For John Githongo, it is too early to interpret these successes as a turning point. The anti-corruption institutions generally hold back when it comes to political and economic elites, he says. Five years ago, two shell companies tied up in the Anglo Leasing scandal won a court case in Geneva against Kenya for the sole reason that the Kenyan state prosecutor withheld important evidence.  

Is Switzerland doing enough? 

“Switzerland has done everything it can in the Anglo Leasing case,” Githongo says. “This is low-hanging fruit, but on our side, the will to pick it is clearly lacking.”  

But Fenner believes the Swiss authorities could do more. “They are not dependent on a court decision in Kenya. The Office of the Attorney General opened a criminal investigation a long time ago. They could conclude their proceeding, seize the assets and return them to Kenya, she argues. 

Tobias Schaffner, a senior associate at Baldi & Caratsch, a firm of attorneys specialised in repatriating illegal assets, says Switzerland has room to manoeuvre. “If the trial in Kenya is dragged out, there is a danger of acquittal because of statutes of limitation – and this would also mean the criminal investigation by the Swiss attorney general would end.” 

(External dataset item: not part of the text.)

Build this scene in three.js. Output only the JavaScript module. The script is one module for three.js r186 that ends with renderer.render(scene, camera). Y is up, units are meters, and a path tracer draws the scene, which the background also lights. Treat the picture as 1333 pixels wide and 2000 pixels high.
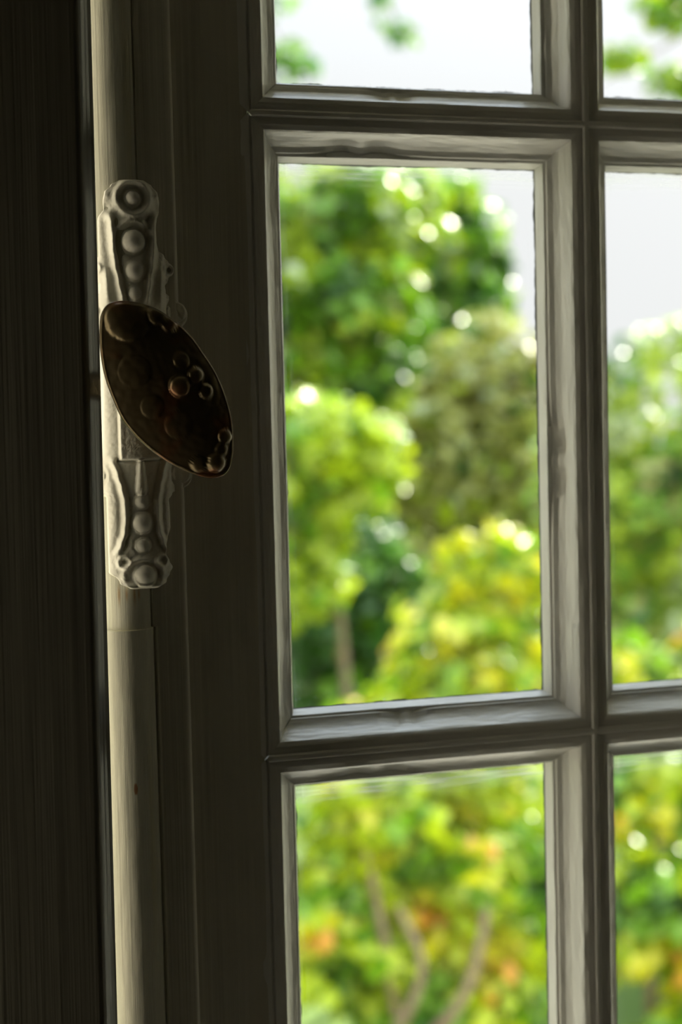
import * as THREE from 'three';
import { mergeGeometries, mergeVertices, toCreasedNormals } from 'three/addons/utils/BufferGeometryUtils.js';
import { RoundedBoxGeometry } from 'three/addons/geometries/RoundedBoxGeometry.js';
import { ImprovedNoise } from 'three/addons/math/ImprovedNoise.js';

const lerp = THREE.MathUtils.lerp, clamp = THREE.MathUtils.clamp, smooth = THREE.MathUtils.smoothstep;

// ------------------------------------------------------------------ camera, sky, sun, exposure
const scene = new THREE.Scene();
const camera = new THREE.PerspectiveCamera(38.54, 1333 / 2000, 0.02, 200);
camera.position.set(-0.14948, 1.44895, 0.67745);
camera.up.set(0.03794, 0.99828, -0.04461);
camera.lookAt(-0.14948 + 0.26936, 1.44895 - 0.05321, 0.67745 - 0.96157);
camera.focus = 0.65;
camera.userData.fStop = 5.6;
scene.add(camera);

const renderer = new THREE.WebGLRenderer({ antialias: true });
renderer.toneMapping = THREE.LinearToneMapping;
renderer.toneMappingExposure = 1.12;
renderer.shadowMap.enabled = true;

const sunDir = new THREE.Vector3(0.6, 0.62, -0.505).normalize();
{ // pale hazy sky, a little brighter round the sun ; overhead bluer and made much brighter to light the reveals
  const W = 256, H = 128, data = new Float32Array(W * H * 4), v = new THREE.Vector3();
  for (let r = 0; r < H; r++) for (let c = 0; c < W; c++) {
    const up = ((r + 0.5) / H - 0.5) * Math.PI, az = ((c + 0.5) / W - 0.5) * 2 * Math.PI;
    v.set(Math.cos(az) * Math.cos(up), Math.sin(up), Math.sin(az) * Math.cos(up));
    const t = Math.max(0, v.y), glow = Math.pow(Math.max(0, v.dot(sunDir)), 8) * 0.5, k = smooth(t, 0.15, 0.95);
    data.set([0.78 + 1.5 * k + glow, 0.78 + 1.85 * k + glow, 0.785 + 2.3 * k + glow, 1], (r * W + c) * 4);
  }
  const sky = new THREE.DataTexture(data, W, H, THREE.RGBAFormat, THREE.FloatType);
  sky.mapping = THREE.EquirectangularReflectionMapping;
  sky.magFilter = sky.minFilter = THREE.LinearFilter;
  sky.needsUpdate = true;
  scene.background = sky;
}
const sun = new THREE.DirectionalLight(new THREE.Color().setRGB(1.0, 0.93, 0.8), 15.5);
sun.position.copy(sunDir).multiplyScalar(30);
sun.name = 'sun';
sun.castShadow = true;
sun.shadow.mapSize.set(2048, 2048);
Object.assign(sun.shadow.camera, { left: -12, right: 12, top: 12, bottom: -12, near: 1, far: 80 });
scene.add(sun);

// ------------------------------------------------------------------ helpers
const gauss = (d, s) => Math.exp(-(d * d) / (2 * s * s));
const NOISE = new ImprovedNoise();
const noise = (x, y = 0, z = 0) => NOISE.noise(x, y, z);
function rng(seed) { let a = seed >>> 0; return () => { a = (a + 0x6d2b79f5) | 0; let t = Math.imul(a ^ (a >>> 15), 1 | a); t = (t + Math.imul(t ^ (t >>> 7), 61 | t)) ^ t; return ((t ^ (t >>> 14)) >>> 0) / 4294967296; }; }
const used = {};
function numbered(n) { const k = used[n] = (used[n] ?? -1) + 1; return k ? n + '_' + String(k).padStart(3, '0') : n; }
function mesh(name, geometry, material, parent = scene) {
  const m = new THREE.Mesh(geometry, material);
  m.name = parent === scene ? numbered(name) : name;
  m.castShadow = m.receiveShadow = true;
  parent.add(m);
  return m;
}
function group(name, parent = scene, pos = [0, 0, 0]) { const g = new THREE.Group(); g.name = parent === scene ? numbered(name) : name; g.position.set(...pos); parent.add(g); return g; }
function structure(o) { o.userData.kind = 'structure'; return o; }
function thing(o, label, category, grp) { o.userData.label = label; o.userData.category = category; if (grp) o.userData.group = grp; return o; }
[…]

But a few years ago Switzerland's parliament gave the government the power to block assets. “This would allow the Federal Administrative Court to seize and repatriate the money to the Kenyan people,” Schaffner says. 

Swiss shell companies 

Githongo praises Switzerland’s conduct in the Anglo Leasing case but wonders why it remains so easy to open a shell company in the Alpine country.  

The Swiss foreign ministry and the State Secretariat for International Finance point to a provision of the Swiss Financial Market Supervisory Authority (FINMA) which compels banks and other financial institutions to apply “increased due diligence” with shell companies. 

Fenner of the Basel Institute on Governance criticises the way this is applied in practice. “Unfortunately, in cases in which we are involved as advisers, we see that dirty money still flows into or via Switzerland,” she says, adding that FINMA’s mandate from politicians isn’t robust enough to enable it to be effective against institutions which fall short of this provision. 

“The mildness financial institutions encounter for malpractice in Switzerland is astonishing when compared with other countries.”   

​​​​​​​Anglo Leasing in detail 

In 2002, the first company exposed in one of the biggest corruption scandals in Kenya was Anglo Leasing Finance. Kenya lost more than CHF600 million at that time through systematic fraud. The money was channelled into 18 security contracts. Payments went to numerous shell companies, but behind them were always the same business people. They never provided the services paid for, or at best, delivered inferior wares. The main beneficiaries appear to have been several ministers in the government of the time. 

Of the 18 shell companies involved, 11 owned companies with an address in Geneva. So a part of the criminal money was laundered in Switzerland, or via the Swiss financial system. In 2007, Kenya asked the Swiss for legal assistance. Two years later, the Swiss Attorney General opened a money-laundering investigation; the sum of CHF2 million has been frozen since then.